Extracted information:
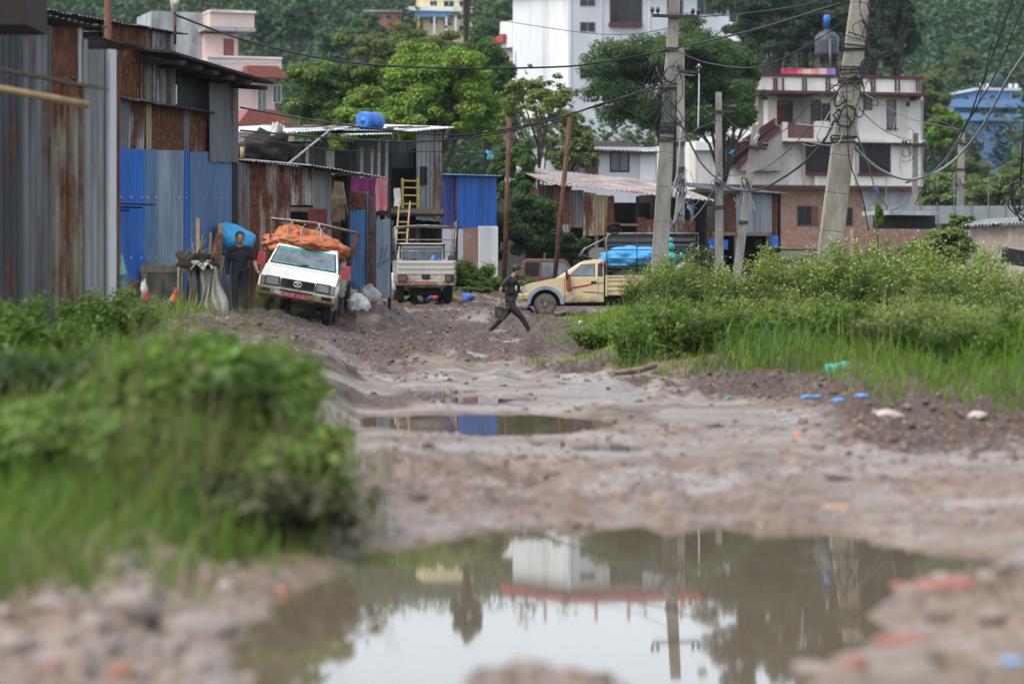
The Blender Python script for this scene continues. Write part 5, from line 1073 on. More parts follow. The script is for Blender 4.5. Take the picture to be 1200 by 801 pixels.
def hand(bones, w, d, palm, side, curl, m=0, s=1.0):
    """wrist, direction to the fingertips, palm normal, thumb side: palm, four unequal bent fingers, thumb from the side near the wrist"""
    w, d, palm, side = (Vector(v) for v in (w, d, palm, side)); d.normalize(); palm.normalize(); side.normalize()
    e = w + d * .085 * s
    for k in (-.028, -.009, .010, .028): bones.append((w + side * k * .6 * s, e + side * k * s, .014 * s, .012 * s, m))
    for k, L in ((.030, .072), (.010, .080), (-.010, .074), (-.028, .058)):
        p = e + side * k * s; q = p + (d * math.cos(curl * .5) + palm * math.sin(curl * .5)) * L * .45 * s; r = q + (d * math.cos(curl) + palm * math.sin(curl)) * L * .35 * s; u = r + (d * math.cos(curl * 1.5) + palm * math.sin(curl * 1.5)) * L * .25 * s
        bones += [(p, q, .0095 * s, .009 * s, m), (q, r, .009 * s, .0085 * s, m), (r, u, .0085 * s, .0075 * s, m)]
    p = w + d * .02 * s + side * .026 * s; q = p + (side * .7 + d * .6 + palm * .3).normalized() * .04 * s; r = q + (d * .9 + palm * .5).normalized() * .032 * s
    bones += [(p, q, .013 * s, .011 * s, m), (q, r, .011 * s, .009 * s, m)]
def head(bones, balls, nb, c, fwd, up, s=1.0, m=0):
    """skull, jaw, nose, ears; c the middle of the head"""
    c, f, u = Vector(c), Vector(fwd).normalized(), Vector(up).normalized(); f = (f - u * f.dot(u)).normalized(); sd_ = f.cross(u)
    bones += [(nb, c - u * .06 * s - f * .02, .058, .055, m), (c + u * .045 * s - f * .03 * s, c + u * .04 * s + f * .02 * s, .086 * s, .080 * s, m), (c + u * .0 * s + f * .03 * s, c - u * .065 * s + f * .05 * s, .066 * s, .045 * s, m),
              (c + f * .095 * s + u * .012 * s, c + f * .118 * s - u * .022 * s, .011 * s, .015 * s, m), (c + f * .085 * s - u * .055 * s + sd_ * .02 * s, c + f * .085 * s - u * .055 * s - sd_ * .02 * s, .014 * s, .014 * s, m)]
    for g_ in (-1, 1): bones.append((c + sd_ * g_ * .082 * s + u * .02 * s - f * .01 * s, c + sd_ * g_ * .08 * s - u * .03 * s, .016 * s, .012 * s, m))
    return c, f, u, sd_
def face_bits(t, c, f, u, sd_, s, beard=False):
    h = MB(); c2 = c + u * .055 * s - f * .03 * s
    h.ball((0, 0, 0), (.108 * s, .108 * s, .095 * s), 16); vs = []
    for v in h.v:
        v = Vector(v); k = 1 + .10 * mnoise.noise(v * 30)
        vs.append(c2 + (f * v.x + sd_ * v.y * .93 + u * (v.z * 1.05 + .012)) * k * 1.0)
    h.v = vs; h.f = [q for q in h.f if not all((Vector(vs[i]) - c).dot(f) > .035 * s and (Vector(vs[i]) - c).dot(u) < .075 * s for i in q)]; h.m = [0] * len(h.f)
    h.build('hair', HAIR, t, True)
    for g_ in (-1, 1):
        e = MB().ball(c + f * .083 * s + sd_ * g_ * .032 * s + u * .012 * s, .012 * s, 8).build('eye', EYEW, t, True); MB().ball(c + f * .0925 * s + sd_ * g_ * .032 * s + u * .012 * s, .006 * s, 6).build('pupil', HAIR, e, True)
        MB().beam(c + f * .093 * s + sd_ * g_ * .016 * s + u * .034 * s, c + f * .086 * s + sd_ * g_ * .05 * s + u * .034 * s, .006, .008).build('eyebrow', HAIR, t)
    if beard:
        b = MB().ball((0, 0, 0), 1, 14); b.v = [c + f * (.052 + .05 * v[0]) * s + sd_ * .058 * v[1] * s + u * (-.075 + .042 * v[2]) * s for v in b.v]; b.build('beard', HAIR, t, True)
def obj_from(me, name, parent):
    o = bpy.data.objects.new(name, me); COL.objects.link(o); o.parent = parent; return o

# man striding to the right with a bucket: local x to the right, y away, z up, from photo points
D = 64.; o0 = P(597, 391, D); zg0 = gz(o0.x, D)
def q(px, py, y=0.): v = P(px, py, D) - o0; return Vector((v.x, y, v.z))
t = thing('person', 'man in black tee and trousers striding across the mud carrying a bucket', 'person', (o0.x, D, o0.z))
B = []; A_ = []
hipL, hipR = q(597, 357, -.09), q(600, 357, .09)
kneeN, ankN = q(612, 372.5, -.08), q(620.5, 387, -.08)      # leading leg (near)
kneeF, ankF = q(589, 372, .10), q(575, 386.5, .10)          # trailing leg
B += [(hipL, kneeN, .098, .068, 2), (kneeN, ankN, .066, .050, 2), (hipR, kneeF, .098, .068, 2), (kneeF, ankF, .064, .050, 2)]
B += [(ankN + Vector((.0, 0, -.02)), q(629, 391.5, -.08), .05, .036, 3), (q(622, 390.5, -.08), q(630, 392, -.08), .038, .030, 3)]
B += [(ankF + Vector((0, 0, -.02)), q(571.5, 388.5, .10), .05, .045, 3), (q(571.5, 388.5, .10), q(577, 392.3, .10), .042, .028, 3)]
B += [(q(598.5, 358, -.07), q(598.5, 358, .07), .115, .115, 2), (q(598, 352, -.07), q(598, 352, .07), .112, .112, 1), (q(598, 352, 0), q(598.5, 340, 0), .13, .14, 1), (q(598.5, 341, -.08), q(598.5, 341, .08), .118, .118, 1), (q(598, 330, -.11), q(598, 330, .11), .108, .108, 1), (q(597, 326, -.15), q(597, 326, .15), .068, .068, 1)]
shN, shF = q(595, 327.5, -.20), q(599, 328, .19)
B += [(shN, q(589, 334, -.24), .068, .062, 1), (q(589.5, 333.5, -.24), q(586.5, 340.5, -.25), .046, .042, 0), (q(586.5, 340.5, -.25), q(588.2, 352, -.24), .042, .030, 0)]
hand(B, q(588.3, 352.5, -.24), q(588.6, 360, -.24) - q(588.3, 352.5, -.24), (1, .1, .1), (.1, -1, .05), 1.5)
B += [(shF, q(605, 331, .22), .066, .058, 1), (q(604.5, 331, .22), q(608, 331.5, .23), .044, .04, 0), (q(608, 331.5, .23), q(611.5, 329.5, .16), .040, .030, 0)]
hand(B, q(611.7, 329.4, .15), (.8, -.3, -.25), (-.2, -.2, -1), (0, -1, .2), .7)
hc = q(605.6, 318.5, 0); hd = head(B, A_, q(600.5, 325, 0), hc, (.86, -.10, -.42), (.42, 0, .9), 1.1)
body = obj_from(figure(B, A_, .0085, [SKIN, SHIRT, TROUS, SHOE]), 'body', t); face_bits(t, *hd, 1.1, True)
pr = MB().ball((0, 0, 0), 1, 10); pc = q(603, 338, -.06); pr.v = [pc + Vector((.030 * v[0] + .032, .09 * v[1], .085 * v[2])) for v in pr.v]; pr.build('shirt_print', mk('red_white_print', (.6, .52, .5), (.35, .03, .06), .8, 9), t, True)
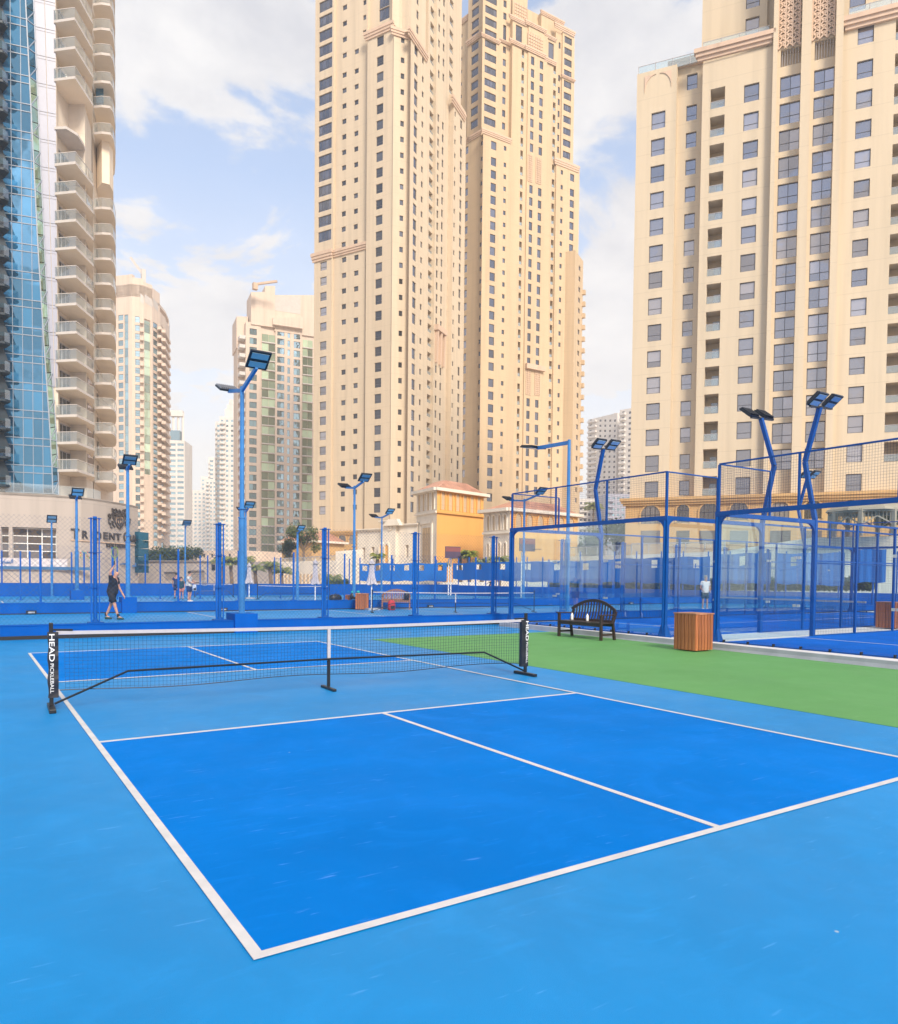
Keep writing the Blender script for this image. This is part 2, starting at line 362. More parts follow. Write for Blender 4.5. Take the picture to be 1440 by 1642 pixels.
lines([(0, LW, 0, CL), (CW-LW, CW, 0, CL), (LW, CW-LW, 0, LW), (LW, CW-LW, CL-LW, CL),
       (LW, CW-LW, NV1, NV1+LW), (LW, CW-LW, NV2-LW, NV2), (CW/2-LW/2, CW/2+LW/2, LW, NV1), (CW/2-LW/2, CW/2+LW/2, NV2, CL-LW)])
# courts beyond the first wall: a pair of pickleball courts and hard courts further back
for (x0, y0) in ((6.5, 18.0), (16.2, 17.6), (0.5, 30.0), (12.0, 30.5), (24.0, 30.5)):
    w, l = (6.1, 10.2) if y0 < 20 else (8.2, 13.6)
    m = MB(); m.box(x0, x0+w, y0, y0+l, 0.0005, 0.004); m.build('far_court_paint', M['court_light'] if y0 < 20 else M['court_light'], kind='structure')
    lines([(x0, x0+.06, y0, y0+l), (x0+w-.06, x0+w, y0, y0+l), (x0+.06, x0+w-.06, y0, y0+.06), (x0+.06, x0+w-.06, y0+l-.06, y0+l), (x0+w/2-.03, x0+w/2+.03, y0+.06, y0+l*.35)], 'far_court_lines')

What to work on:
Work through the records above line by line and count those that hold the string "this". Give only the result.

Exercise response:
2